One thing can be said with reasonable common sense: the New Green Deal, with its laws oppressing Eu citizens and killing Eu economy, is giving way to a far more robust New War Deal, where to silence the weapons, new ones are being built to defend Fortress Europe and make it autonomous from the United States.
This is not a wrong principle, but it becomes very dangerous when it is done in the absence of even the slightest political project, such as the one that was created in America after the
War of Secession: a currency, an army, a debt. You don't see Alexander Hamilton (the first US Secretary of the Treasury) around. And Draghi does not have the political and electoral consensus he needs to become a European counterpart. But the time for inaction is coming to a dramatic end, and it can hardly be enough to recite the sacred writings of Spinelli, Monnet, Schumann and Adenauer in the EU bunker while sending arms and money to Zelensky without having a peace plan in the drawer. Europe needs a common way and a common agenda. It must be written before June, before facts prevail over reason, before everyone is dragged onto the ground of conflict.

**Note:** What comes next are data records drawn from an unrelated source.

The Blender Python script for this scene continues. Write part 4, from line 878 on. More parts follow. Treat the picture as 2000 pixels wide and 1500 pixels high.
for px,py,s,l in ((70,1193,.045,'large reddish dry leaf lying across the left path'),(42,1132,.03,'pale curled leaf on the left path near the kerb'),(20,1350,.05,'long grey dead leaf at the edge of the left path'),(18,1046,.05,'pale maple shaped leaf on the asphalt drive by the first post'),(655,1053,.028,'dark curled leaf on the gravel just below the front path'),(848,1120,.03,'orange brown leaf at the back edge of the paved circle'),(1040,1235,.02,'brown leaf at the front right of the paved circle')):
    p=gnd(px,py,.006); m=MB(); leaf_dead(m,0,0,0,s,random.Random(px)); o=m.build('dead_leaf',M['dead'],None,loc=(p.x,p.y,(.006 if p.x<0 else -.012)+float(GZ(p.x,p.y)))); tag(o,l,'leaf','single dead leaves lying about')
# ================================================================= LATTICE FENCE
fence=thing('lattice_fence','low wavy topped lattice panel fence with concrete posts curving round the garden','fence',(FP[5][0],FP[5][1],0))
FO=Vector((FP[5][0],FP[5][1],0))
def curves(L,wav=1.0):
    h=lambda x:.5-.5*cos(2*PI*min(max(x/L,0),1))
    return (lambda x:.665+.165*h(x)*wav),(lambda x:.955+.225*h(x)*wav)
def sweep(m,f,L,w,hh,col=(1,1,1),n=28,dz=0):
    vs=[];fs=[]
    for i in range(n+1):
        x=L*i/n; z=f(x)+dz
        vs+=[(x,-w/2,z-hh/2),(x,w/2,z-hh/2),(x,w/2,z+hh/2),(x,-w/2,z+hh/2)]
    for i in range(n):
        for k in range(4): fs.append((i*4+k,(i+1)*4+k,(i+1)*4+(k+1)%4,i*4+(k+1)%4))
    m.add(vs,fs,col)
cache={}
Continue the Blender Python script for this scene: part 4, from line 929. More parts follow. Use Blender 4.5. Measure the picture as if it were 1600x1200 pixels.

At the moment there is no trace of this common path. Suffice it to say that the past week should have been the week of mobilization of Europeans and instead it was the week of misunderstandings. The Paris conference and the pledges to increase military assistance to Kyiv should have been an opportunity to send a pass of resolve and deterrence to Putin. But personal rivalries and Franco-German taboos are having the opposite effect. First there were the words of Macron, who did not rule out putting soldiers on the ground to maintain strategic ambiguity, provoking an immediate denial from Olaf Scholz. Then there was a major strategic faux pas by the German Chancellor, who, in order to justify his opposition to the delivery of his Taurus long-range missiles, revealed intelligence information that put France and Britain at risk. Meanwhile, in Brussels, France and Germany's differences have made the €5 billion European Peace Facility to finance weapons to Kyiv less rich, less rapid and less effective. Macron and Scholz say they share the same goal: not letting Putin win the war. But for months, the two have been trading accusations. Germany has said that France spends too little on Kyiv. French Defense Minister Sebastien Lecornu has retorted that Berlin has provided tanks that do not work. At the Paris conference, Macron insisted on Taurus for the coalition of medium- and long-range missiles and did not spare indirect criticism of Scholz, recalling that at the beginning of the war, Germany had always said "nein to anything" except sleeping bags and helmets. To defend himself in the face of public opinion, Scholz implied that France and the United Kingdom have military personnel involved in the use of Scalp and Storm Shadow missiles in Ukraine. Military advisors assisting a country at war is nothing new. But to say so publicly is tantamount to denouncing complicity. It is even more serious if Putin interprets this concept broadly to threaten nuclear strikes. Taurus will be absolutely necessary before the summer, when the Scalp and the Strom Shadow are exhausted. Otherwise, Russia can redeploy the Black Sea Fleet to Sevastopol and reimpose a blockade on grain exports. Kearns, a British Conservative MP, added: "Scholz should deliver the Taurus and stop compromising European security. For now, this is the reality of 'common' European defense.